「社会人野球でも戦力外」元プロが挑む意外な道 3度の戦力外通告を受けた矢地健人の今
別の場所で野球を続けよう、とは思い及ばなかった。
「ここ(東海REX)が最後だと決めていたので、これ以上続けようとは思いませんでした。自分としてはホッとした部分もあります。野球はしんどいけれど、楽しかったです。
社会人2年目のとき、当時3歳近かった長男に自分のユニフォーム姿を見せられたのは最後の思い出になりました。チームが都市対抗の本戦に出られたので、東京ドームでの試合に家族を連れていったんです。僕の出番はありませんでしたが、ベンチには入っていました。
長男は6歳になった今、テレビで野球の映像を見ると『パパもやってたんでしょ』とか、『この選手とパパとどっちがすごいの?』と聞いてきます。最近も、テレビに東京ドームが映ったとき『ここ来たこと覚えてる?』と僕が聞いたら、『覚えてるよ』と言ってくれました」
社業に励み、幸せな時間を家族と
白球を置いてから3年が経った。プレーヤーとして引退勧告を受けても、社会人として“戦力外”になったわけではない。一人の人間として人生は続いていく。第2の人生のほうが長い。矢地には励み、守るべきものがある。今の仕事であり、家族だ。
社会人野球の選手はプレーヤーを引退後、そのまま所属企業で社業に専念することも多い。矢地が2016年からプレーした東海REXは新日鐵住金(現・日本製鉄)を母体としている。矢地は当時から同社の正社員だ。

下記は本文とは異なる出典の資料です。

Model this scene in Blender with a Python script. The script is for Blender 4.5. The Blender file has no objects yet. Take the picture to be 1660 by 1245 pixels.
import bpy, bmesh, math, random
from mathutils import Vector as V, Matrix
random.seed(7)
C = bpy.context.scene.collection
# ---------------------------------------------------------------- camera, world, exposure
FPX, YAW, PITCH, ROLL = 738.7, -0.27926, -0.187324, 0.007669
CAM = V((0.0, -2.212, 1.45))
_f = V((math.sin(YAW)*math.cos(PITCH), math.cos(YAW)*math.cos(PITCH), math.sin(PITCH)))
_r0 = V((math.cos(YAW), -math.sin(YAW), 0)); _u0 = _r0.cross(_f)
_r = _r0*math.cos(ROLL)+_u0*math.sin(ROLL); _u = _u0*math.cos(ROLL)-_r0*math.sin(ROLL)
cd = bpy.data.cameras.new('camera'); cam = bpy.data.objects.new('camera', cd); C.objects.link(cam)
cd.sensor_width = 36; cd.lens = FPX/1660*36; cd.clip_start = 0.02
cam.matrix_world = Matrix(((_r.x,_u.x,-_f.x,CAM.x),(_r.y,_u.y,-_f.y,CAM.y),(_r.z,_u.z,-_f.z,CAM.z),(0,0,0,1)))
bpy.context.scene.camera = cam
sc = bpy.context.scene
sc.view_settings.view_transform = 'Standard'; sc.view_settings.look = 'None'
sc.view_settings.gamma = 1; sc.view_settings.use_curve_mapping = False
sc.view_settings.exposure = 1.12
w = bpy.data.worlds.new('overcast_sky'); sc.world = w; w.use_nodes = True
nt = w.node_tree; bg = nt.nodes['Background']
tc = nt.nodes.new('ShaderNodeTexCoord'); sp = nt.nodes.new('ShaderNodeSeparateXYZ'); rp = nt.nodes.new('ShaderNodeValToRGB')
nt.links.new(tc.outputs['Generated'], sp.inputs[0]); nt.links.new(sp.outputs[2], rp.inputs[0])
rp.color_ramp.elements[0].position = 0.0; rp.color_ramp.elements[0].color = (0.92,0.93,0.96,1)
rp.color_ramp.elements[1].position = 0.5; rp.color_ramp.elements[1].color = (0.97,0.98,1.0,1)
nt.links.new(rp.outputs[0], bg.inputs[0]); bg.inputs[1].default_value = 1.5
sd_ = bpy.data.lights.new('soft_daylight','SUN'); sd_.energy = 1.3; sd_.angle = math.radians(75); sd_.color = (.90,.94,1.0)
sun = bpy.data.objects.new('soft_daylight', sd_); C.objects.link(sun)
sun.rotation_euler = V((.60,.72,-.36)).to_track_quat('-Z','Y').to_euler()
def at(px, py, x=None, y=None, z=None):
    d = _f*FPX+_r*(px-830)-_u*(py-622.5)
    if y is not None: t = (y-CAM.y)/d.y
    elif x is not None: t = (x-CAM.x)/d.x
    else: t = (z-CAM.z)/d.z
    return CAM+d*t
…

「もう引退して3年経つんですね。社業に専念して3年続けられるとは思っていなかった。最初のころは苦痛で苦痛で胃が痛くなって、家に帰ってからしばらくうずくまっていました。野球とは別のストレスを感じていました。会社で何をやっていいかわからず、ずっとこの生活なのかと……」
生活は一変した。プロでは野球が仕事だったし、社会人野球のプレーヤー時代も練習や試合がメインだった。社業への専念は業務の内容も変わり、ゼロからのスタートとなる。パソコンや基本的な機器の操作方法もわからず、電源ボタンを探すところから始まった。職場で飛び交う業務の話も理解できない。右も左もわからぬ状況に、体が拒否反応を示した。
それでも、勤め人として3年続いた。どの業界でも3年働けば、ひと通り仕事を覚え、適応を示す頃だ。「まだまだわからないことが多すぎて……」と本人は学びの必要性を感じているが、一社会人として壁は越えたと言えそうだ。業務は事務仕事と、工場での仕事が半々ほどだという。疲労困憊で家路につく日々だが、立派なビジネスマンになった。
仕事を頑張れるのは、家族の存在があるからだ。もともと矢地が同社に入社したタイミングは、人生の大きな節目と重なった。結婚式である。
婚姻届は、中日に在籍していた2014年4月に提出した。シーズン終了後に式を挙げるつもりだった。だが、「2年連続クビ」という荒波に直面する。2014年は長男の誕生を控えた中、秋に中日をクビになった。翌年、ロッテ入りして1軍登板を果たし、その年のシーズンオフ(12月)を挙式日として結婚式場を予約した。しかし、10月にロッテをクビになってしまう。